Para me ensinar a manter a minha categoria com dignidade fui também convidado a estudar um grosso volume intitulado  Vidas dos franceses ilustres;  a minha mãe lia-me alguns passos em voz alta e, depois de ter evocado um episódio admirável das vidas de Pasteur, Joana  d'Arca e Rolando de Roncesvales, lançava-me um demorado olhar cheio de esperança e de ternura, com o livro nos joelhos.  Só a vi revoltar-se uma vez, vindo à superfície a sua alma russa ante as correcções inesperadas que os autores faiam á História. Eles descreviam , nomeadamente,  a batalha de Borodino como uma vitória francesa, e a minha mãe, depois de ter lido este parágrafo , ficou um momento  perturbada e disse a seguir,  fechando o volume , num tom escandalizado:
- Não é verdade. Borondino foi uma grande vitória russa. É preciso não exagerar."
Romain Gary, in  A Promessa, Livros do Brasil, Novembro de 2019, pp.90-92
Romain Gary, (1914-1980)
Sobre o Autor:
"Romain Gary nasceu em 1914 em Vilnius, na Lituânia (então Polónia). Judeu de origem russa, emigrou com a sua mãe para Nice em 1928. Em 1940 junta-se ao general de Gaulle e às forças livres francesas em Londres e combate como navegador da esquadrilha «Lorraine» até ao final da guerra. Ferido, recebe a condecoração suprema dos combatentes franceses, Compagnon de la Libération e foi um dos poucos sobreviventes dos duzentos homens da esquadrilha. O êxito dos seus primeiros romances, Educação Europeia e As Raízes do Céu (Prémio Goncourt 1956) tornaram-no imediatamente um escritor famoso em todo o mundo.
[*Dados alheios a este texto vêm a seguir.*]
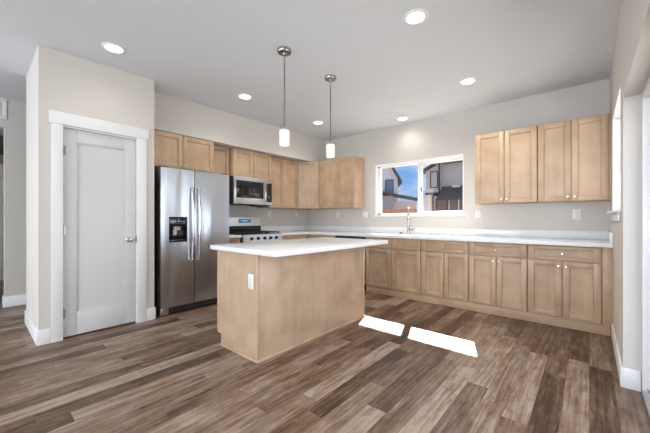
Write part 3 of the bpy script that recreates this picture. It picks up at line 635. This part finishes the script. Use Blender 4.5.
# ------------------------------------------------------------------ ceiling lights
LG = 'recessed ceiling lights'
def downlight(label, x, y, power=36):
    t = thing('recessed_light', label, 'ceiling light', (x, y, H), 0, LG)
    b = MB(); b.lathe([(0.066, -0.0005), (0.098, -0.0005), (0.098, -0.004), (0.090, -0.009), (0.070, -0.010), (0.066, -0.004), (0.066, -0.0005)], seg=40); obj('trim_ring', b, VINYL, t)
    b = MB(); b.lathe([(0, -0.0045), (0.0655, -0.0045), (0.0655, -0.0008)], seg=40); obj('lens', b, LENS, t)
    ld = bpy.data.lights.new('downlight_lamp', 'SPOT'); ld.energy = power; ld.spot_size = R(150); ld.spot_blend = 0.9; ld.shadow_soft_size = 0.06; ld.color = (1, 0.93, 0.83)
    lo = bpy.data.objects.new('downlight_lamp', ld); C.objects.link(lo); lo.location = (0, 0, -0.02); lo.parent = t
downlight('lit recessed light in the ceiling nearest the pantry door', -3.342, 0.861, 9)
downlight('lit recessed light in the ceiling in front of the refrigerator', -3.377, 2.314)
downlight('lit recessed light in the ceiling by the kitchen corner, behind the pendants', -3.376, 3.722)
downlight('lit recessed light in the ceiling directly above the sink window', -2.233, 4.448, 12)
downlight('lit recessed light in the ceiling before the right wall cabinets', -1.057, 3.736, 62)
downlight('largest-looking lit recessed light in the ceiling, top middle right', -1.035, 2.283)

def pendant(label, x, y):
    t = thing('pendant_light', label, 'pendant light', (x, y, H), 0, 'pendant lights over the island')
    b = MB(); b.lathe([(0, -0.0005), (0.066, -0.0005), (0.066, -0.022), (0.060, -0.030), (0.014, -0.034), (0.010, -0.045), (0, -0.046)], seg=36); obj('canopy', b, steel('canopy_nickel', (0.42, 0.41, 0.40), 0.25), t)
    b = MB()
    for k in range(3):   # short chain of links
        z = -0.052 - k * 0.030; a = k % 2
        ring = [((0.007 * math.cos(u) if a else 0), (0 if a else 0.007 * math.cos(u)), z - 0.010 + 0.017 * math.sin(u)) for u in [2 * math.pi * i / 16 for i in range(17)]]
        b.tube(ring, 0.0028, 8)
    obj('chain', b, DNICK, t)
    b = MB(); b.cyl((0, 0, -0.135), (0, 0, -0.735), 0.0068, 14); obj('rod', b, DNICK, t)
    b = MB(); b.lathe([(0, -0.728), (0.012, -0.728), (0.018, -0.742), (0.030, -0.752), (0.030, -0.765), (0, -0.765)], seg=24); obj('socket_cap', b, NICKEL, t)
    b = MB(); b.lathe([(0.012, -0.758), (0.044, -0.758), (0.047, -0.762), (0.047, -0.896), (0.044, -0.898), (0.043, -0.896), (0.043, -0.766), (0.012, -0.764)], seg=36); obj('lamp_shade', b, SHADE, t)
    b = MB(); b.lathe([(0, -0.766), (0.012, -0.766), (0.014, -0.80), (0.026, -0.835), (0.024, -0.862), (0, -0.872)], seg=20); obj('bulb', b, flat('bulb_glow', (1, 0.9, 0.75), 0.4, emit=(1, 0.82, 0.58), estr=2), t)
pendant('pendant with white glass cylinder shade over the near end of the island', -2.169, 1.921)
pendant('pendant with white glass cylinder shade over the far end of the island', -2.191, 2.623)

# unseen recessed lights added above and behind the camera to even out the light
downlight('added recessed light in the unseen ceiling by the patio door', -1.035, 0.80)
downlight('added recessed light in the unseen ceiling over the living area, hall side', -3.34, -0.75)
downlight('added recessed light in the unseen ceiling over the living area, patio side', -1.035, -0.75)
# ceiling register and hall return grille
t = thing('ceiling_vent', 'white ceiling register near the light above the window', 'vent', (-2.165, 4.10, H))
b = MB(); b.box(-0.17, 0.17, -0.075, -0.055, -0.008, -0.0008, 0.002); b.box(-0.17, 0.17, 0.055, 0.075, -0.008, -0.0008, 0.002); b.box(-0.17, -0.15, -0.055, 0.055, -0.008, -0.0008, 0.002); b.box(0.15, 0.17, -0.055, 0.055, -0.008, -0.0008, 0.002)
obj('frame', b, VINYL, t)
obj('slot_shade', MB().box(-0.15, 0.15, -0.055, 0.055, -0.002, -0.0008), flat('slot_shade_grey', (0.22, 0.22, 0.22), 0.7), t)  # grey sheet behind the slats, its tone standing in for duct shade
b = MB()
for k in range(7): b.box(-0.15, 0.15, -0.050 + k * 0.0155, -0.042 + k * 0.0155, -0.007, -0.0015)
obj('slats', b, VINYL, t)
t = thing('return_grille', 'white return air grille high on the hall wall', 'vent', (XH, 0.02, 2.60))
b = MB(); b.box(0.0008, 0.010, -0.28, 0.275, -0.15, -0.11, 0.002); b.box(0.0008, 0.010, -0.28, 0.275, 0.08, 0.12, 0.002); b.box(0.0008, 0.010, 0.235, 0.275, -0.11, 0.08, 0.002); b.box(0.0008, 0.010, -0.28, -0.24, -0.11, 0.08, 0.002); b.box(0.0008, 0.002, -0.24, 0.235, -0.11, 0.08)
obj('frame', b, VINYL, t)
b = MB()
for k in range(12): b.box(0.002, 0.008, -0.24, 0.235, -0.106 + k * 0.0155, -0.099 + k * 0.0155)
obj('slats', b, flat('grille_grey', (0.45, 0.45, 0.46), 0.5), t)

# ------------------------------------------------------------------ outside
struct('ground', MB().box(-60, 40, 5.06, 70, -0.5, -0.35), GROUND)
struct('ground_patio', MB().box(0.43, 12, -8, 5.06, -0.5, -0.06), flat('patio_concrete', (0.42, 0.41, 0.39), 0.9))
struct('roof', MB().box(-9.6, 0.75, -5.3, 5.87, H + 0.151, H + 0.33), shingle('own_roof', (0.12, 0.11, 0.11)))  # unseen eave drawn out so its shade shortens the sun patch
# cedar fence
t = thing('fence', 'orange brown cedar board fence beyond the window', 'fence', (0, 11, -0.35))
for k in range(32):
    x = -9.6 + k * 0.146
    o = obj('board', MB().box(x, x + 0.14, 0, 0.02, 0.02, 1.90 + 0.006 * math.sin(k * 2.1), 0.003), CEDAR, t)
for k in range(3): x = -9.5 + k * 2.2; obj('post', MB().box(x, x + 0.09, 0.06, 0.15, 0, 1.86), CEDAR, t)
for z in (0.4, 1.6): obj('rail', MB().box(-9.6, -4.93, 0.021, 0.059, z, z + 0.09), CEDAR, t)

GS = siding('grey_siding', (0.53, 0.50, 0.48)); WSD = siding('pale_siding', (0.72, 0.71, 0.71)); TAN = siding('tan_siding', (0.72, 0.58, 0.50)); DTRIM = flat('dark_fascia', (0.055, 0.052, 0.052), 0.7)
SH = shingle('brown_shingle', (0.15, 0.12, 0.105)); STONE = shingle('stone_veneer', (0.52, 0.43, 0.39)); HGL = flat('house_window_glass', (0.16, 0.22, 0.30), 0.08)
def hwin(parent, x0, x1, y, z0, z1, fr, gl, mull=0, sl=0.06):
    b = MB(); b.box(x0 - sl, x0, y - 0.05, y, z0 - sl, z1 + sl); b.box(x1, x1 + sl, y - 0.05, y, z0 - sl, z1 + sl); b.box(x0, x1, y - 0.05, y, z1, z1 + sl); b.box(x0, x1, y - 0.05, y, z0 - sl, z0)
    for k in range(mull): xm = x0 + (x1 - x0) * (k + 1) / (mull + 1); b.box(xm - 0.04, xm + 0.04, y - 0.045, y, z0, z1)
    o = obj('window', b, fr, parent); obj('pane', MB().box(x0, x1, y - 0.02, y - 0.005, z0, z1), gl, o); return o
# left neighbour, turned a little: steep gable and lower wing
t = thing('house', 'pale gabled neighbouring house at the left of the window view', 'house', (-11.45, 22, -0.35), R(33))
b = MB(); b.prism([(-8.7, 0), (0, 0), (0, 4.75), (-4.35, 12.0), (-8.7, 4.75)], 1, 0, 5); obj('wall', b, WSD, t)
b = MB()
b.prism([(0.30, 4.30), (0.30, 4.55), (-4.35, 12.30), (-4.35, 12.02)], 1, -0.30, 5.2); b.prism([(-9.0, 4.30), (-9.0, 4.55), (-4.35, 12.30), (-4.35, 12.02)], 1, -0.30, 5.2); obj('roof', b, SH, t)
hwin(t, -0.92, -0.38, 0.0, 3.50, 4.60, DTRIM, HGL, 0, 0.05)
obj('garage_wall', MB().box(-6, 1.25, -1.0, -0.01, 0, 2.85), TAN, t)
b = MB(); b.prism([(-6.2, 4.2), (-1.2, 3.42), (1.40, 2.92), (1.40, 3.08), (-1.2, 3.60), (-6.2, 4.4)], 1, -1.3, -0.011); obj('garage_roof', b, SH, t)
obj('dark_bay', MB().box(-3.0, -0.45, -1.1, -1.0, 0, 3.3), flat('bay_grey', (0.40, 0.39, 0.40), 0.8), t)
# right neighbour: two storeys, dark trim, low porch roof
t = thing('house', 'grey two-storey neighbouring house at the right of the window view', 'house', (0, 24, -0.35)); Z = 0.35
b = MB(); b.box(-9.3, -1.0, 0.3, 9, 0, 5.50 + Z); obj('wall', b, GS, t)
b = MB(); b.prism([(-9.90, 3.26 + Z), (-8.78, 3.26 + Z), (-8.78, 5.52 + Z), (-9.90, 4.96 + Z)], 1, -0.25, 5); obj('bay', b, GS, t)
b = MB(); b.prism([(-10.22, 4.86 + Z), (-8.70, 5.60 + Z), (-8.70, 5.75 + Z), (-10.22, 5.01 + Z)], 1, -0.6, 5.2); obj('bay_roof', b, DTRIM, t)
b = MB(); b.box(-9.55, -0.7, -0.25, 0.3, 5.50 + Z, 5.68 + Z); b.prism([(-0.25, 5.68 + Z), (9.4, 5.68 + Z), (4.6, 7.6 + Z)], 0, -9.55, -0.7); obj('roof', b, SH, t)
obj('bay_skirt', MB().box(-9.95, -8.74, -0.28, 0.1, 3.10 + Z, 3.26 + Z), DTRIM, t)
obj('downspout', MB().box(-8.86, -8.76, -0.32, -0.25, 2.9 + Z, 5.50 + Z), DTRIM, t)
hwin(t, -9.47, -8.98, -0.25, 3.66 + Z, 4.86 + Z, DTRIM, flat('curtained_pane', (0.42, 0.43, 0.45), 0.2), 0, 0.07)
b = MB(); b.prism([(-0.7, 2.78 + Z), (0.3, 3.72 + Z), (0.3, 3.55 + Z), (-0.7, 2.60 + Z)], 0, -8.85, -0.8); obj('porch_roof', b, SH, t)
b = MB(); b.box(-10.1, -9.3, 0.0, 5, 0, 3.10 + Z); obj('lower_wall', b, GS, t)
b = MB(); b.box(-9.05, -8.92, -1.2, -1.05, 0, 3.10 + Z); b.box(-9.05, -8.92, -1.2, -0.2, 2.98 + Z, 3.10 + Z); obj('porch_post', b, DTRIM, t)
obj('stone_wall', MB().box(-9.3, -1.0, -0.2, 0.29, 0, 2.95 + Z), STONE, t)
BRN = flat('brown_glass', (0.26, 0.18, 0.15), 0.3)
hwin(t, -9.05, -8.25, -0.2, 1.5 + Z, 2.70 + Z, DTRIM, BRN); hwin(t, -8.05, -6.7, -0.2, 1.5 + Z, 2.70 + Z, VINYL, BRN, 1)
b = MB(); b.lathe([(0, -0.08), (0.25, -0.06), (0.32, 0), (0.25, 0.1), (0, 0.14)], (-7.55, -0.32, 3.60 + Z)); obj('porch_lamp', b, PLATE, t)
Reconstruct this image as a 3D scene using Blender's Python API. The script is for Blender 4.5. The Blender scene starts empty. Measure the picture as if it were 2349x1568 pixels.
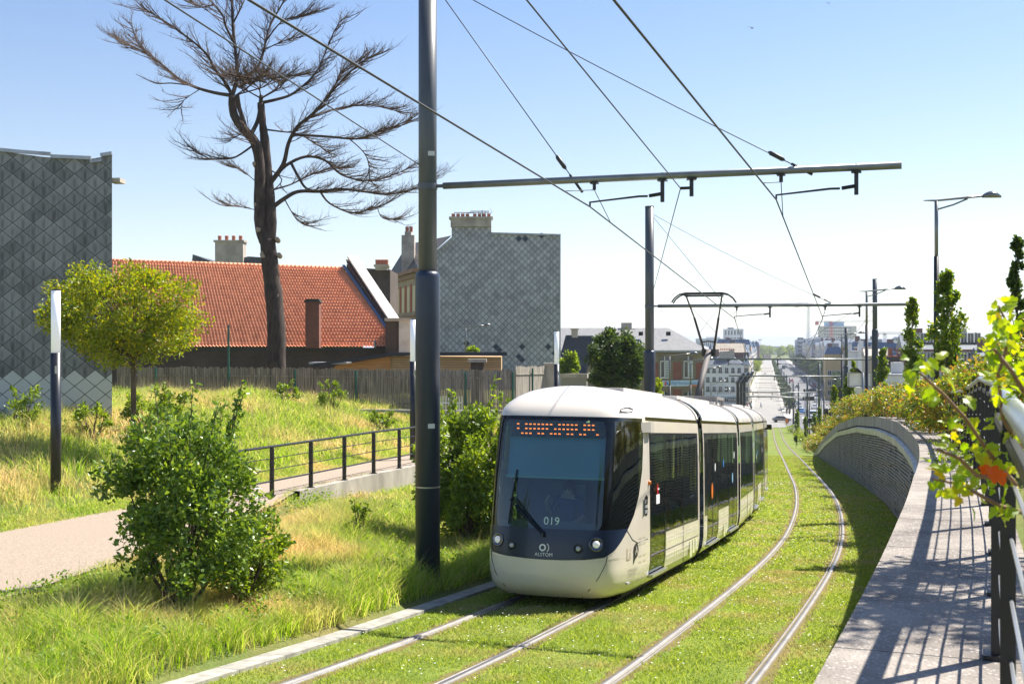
import bpy, math, random
import numpy as np
from mathutils import Vector, Matrix
R=math.radians
S=bpy.context.scene
# ---------------------------------------------------------------- camera, sky, sun, exposure
cam=bpy.data.cameras.new('camera'); camo=bpy.data.objects.new('camera',cam); S.collection.objects.link(camo)
camo.location=(0,0,0); camo.rotation_euler=(R(90),0,0)
cam.sensor_width=36; cam.lens=2800/2349*36; cam.shift_y=6/2349; cam.clip_start=.05; cam.clip_end=30000
cam.dof.use_dof=True; cam.dof.focus_distance=22; cam.dof.aperture_fstop=9
S.camera=camo
SUN_AZ,SUN_EL=R(55),R(52)          # azimuth to the right of straight ahead
wd=bpy.data.worlds.new('World'); S.world=wd; wd.use_nodes=True
nt=wd.node_tree; bg=nt.nodes['Background']; sky=nt.nodes.new('ShaderNodeTexSky'); sky.sky_type='NISHITA'
sky.sun_disc=False; sky.sun_elevation=SUN_EL; sky.sun_rotation=SUN_AZ; sky.air_density=1.0; sky.dust_density=.25; sky.ozone_density=2.2
# pale, slightly milky summer sky: less colour towards the horizon
_tc=nt.nodes.new('ShaderNodeTexCoord'); _sp=nt.nodes.new('ShaderNodeSeparateXYZ'); nt.links.new(_tc.outputs['Generated'],_sp.inputs[0])
_mr=nt.nodes.new('ShaderNodeMapRange'); _mr.inputs[1].default_value=0.; _mr.inputs[2].default_value=.30; _mr.inputs[3].default_value=.5; _mr.inputs[4].default_value=.0; nt.links.new(_sp.outputs[2],_mr.inputs[0])
_bw=nt.nodes.new('ShaderNodeRGBToBW'); nt.links.new(sky.outputs[0],_bw.inputs[0]); _tn=nt.nodes.new('ShaderNodeMix'); _tn.data_type='RGBA'; _tn.blend_type='MULTIPLY'; _tn.inputs[0].default_value=1; _tn.inputs[7].default_value=(.98,1.0,1.05,1); nt.links.new(_bw.outputs[0],_tn.inputs[6])
_mx=nt.nodes.new('ShaderNodeMix'); _mx.data_type='RGBA'; nt.links.new(_mr.outputs[0],_mx.inputs[0]); _hs=nt.nodes.new('ShaderNodeHueSaturation'); _hs.inputs['Saturation'].default_value=1.06; _hs.inputs['Hue'].default_value=.507; nt.links.new(sky.outputs[0],_hs.inputs['Color']); nt.links.new(_hs.outputs[0],_mx.inputs[6]); nt.links.new(_tn.outputs[2],_mx.inputs[7]); nt.links.new(_mx.outputs[2],bg.inputs[0])
bg.inputs[1].default_value=.074
sl=bpy.data.lights.new('sun','SUN'); sl.energy=4.6; sl.angle=R(.55); sl.color=(1,.95,.86)
so=bpy.data.objects.new('sun',sl); S.collection.objects.link(so)
sd=Vector((math.sin(SUN_AZ)*math.cos(SUN_EL),math.cos(SUN_AZ)*math.cos(SUN_EL),math.sin(SUN_EL)))
so.rotation_euler=(-sd).to_track_quat('-Z','Y').to_euler(); so.location=sd*50
S.view_settings.view_transform='Standard'; S.view_settings.look='None'; S.view_settings.exposure=1.22; S.view_settings.gamma=1
S.cycles.max_bounces=7; S.cycles.transparent_max_bounces=10; S.cycles.use_denoising=True
rng=np.random.default_rng(7); random.seed(7)
C=S.collection
# ---------------------------------------------------------------- track geometry (plan curve and heights, metres, camera at origin)
YK=[-20,-4,6,14,22,32,46,65,100,150,200,260,420,9000]
ZK=[-1.0,-2.25,-3.055,-3.739,-4.342,-5.038,-5.839,-7.092,-9.349,-12.66,-15.58,-17.81,-19.0,-19.3]
MK=[-20,6,15,24,34,46,62,9000]; MM=[.48,.3854,.3479,.327,.2702,.2317,.2085,.2095]
YS=np.concatenate([np.linspace(-20,80,4001),np.geomspace(80.1,8000,3000)])
M_=np.interp(YS,MK,MM); X_=np.concatenate([[0],np.cumsum(.5*(M_[1:]+M_[:-1])*np.diff(YS))]); X_=X_-np.interp(100,YS,X_)+22.915
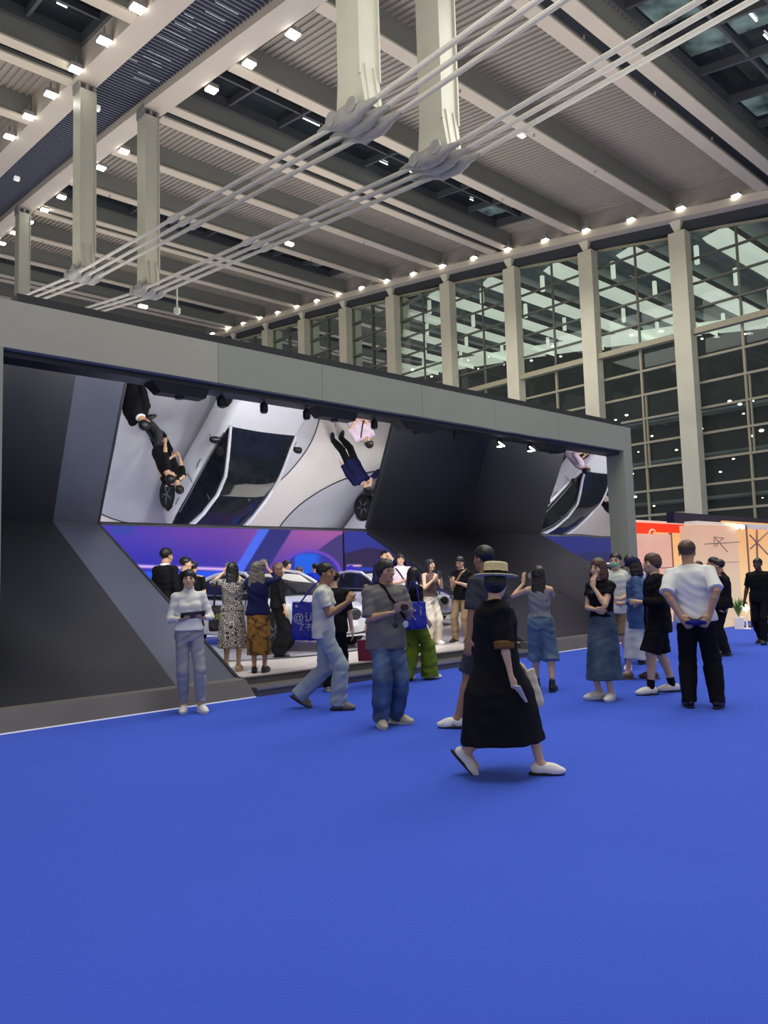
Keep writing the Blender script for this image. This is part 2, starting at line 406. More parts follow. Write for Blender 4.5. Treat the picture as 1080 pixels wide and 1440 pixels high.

Ocupou vários postos diplomáticos na Europa e nos EUA. Em 1975, escrevendo sob o pseudónimo Émile Ajar, ganhou de novo o Prémio Goncourt (caso «impossível» na história do prémio) com Uma Vida à Sua Frente. Gary suicidou-se em 1980, pouco mais de um ano depois do suicídio da sua ex-mulher Jean Seberg. Deixou escrito um pequeno opúsculo intitulado Vida e Morte de Émile Ajar, texto extraordinário onde revelou a «mistificação» Ajar."
Sobre o livro:
"No momento em que Romain Gary se preparava para partir para a frente de batalha da Segunda Guerra Mundial, abraçou a mãe e assinou consigo mesmo um compromisso: iria fazer-lhe justiça, daria um sentido à incansável luta solitária daquela mulher para garantir ao filho apenas e só o melhor, e regressaria um dia a casa coberto de louros, «depois de ter vitoriosamente disputado a posse do mundo àqueles cujo potencial de crueldade aprendera a conhecer desde os primeiros passos». Este é o seu testemunho de vida, e é também uma sentida declaração de amor filial. Das recordações da infância em Vilnius à viagem para a Riviera francesa, dos primeiros ensaios na escrita à sua aventura de combate, A Promessa é um emotivo romance de memórias de um dos grandes autores do século XX, que se tornaria um marco da literatura francesa do pós-guerra. Foi vertido para português pela mão de Augusto Abelaira."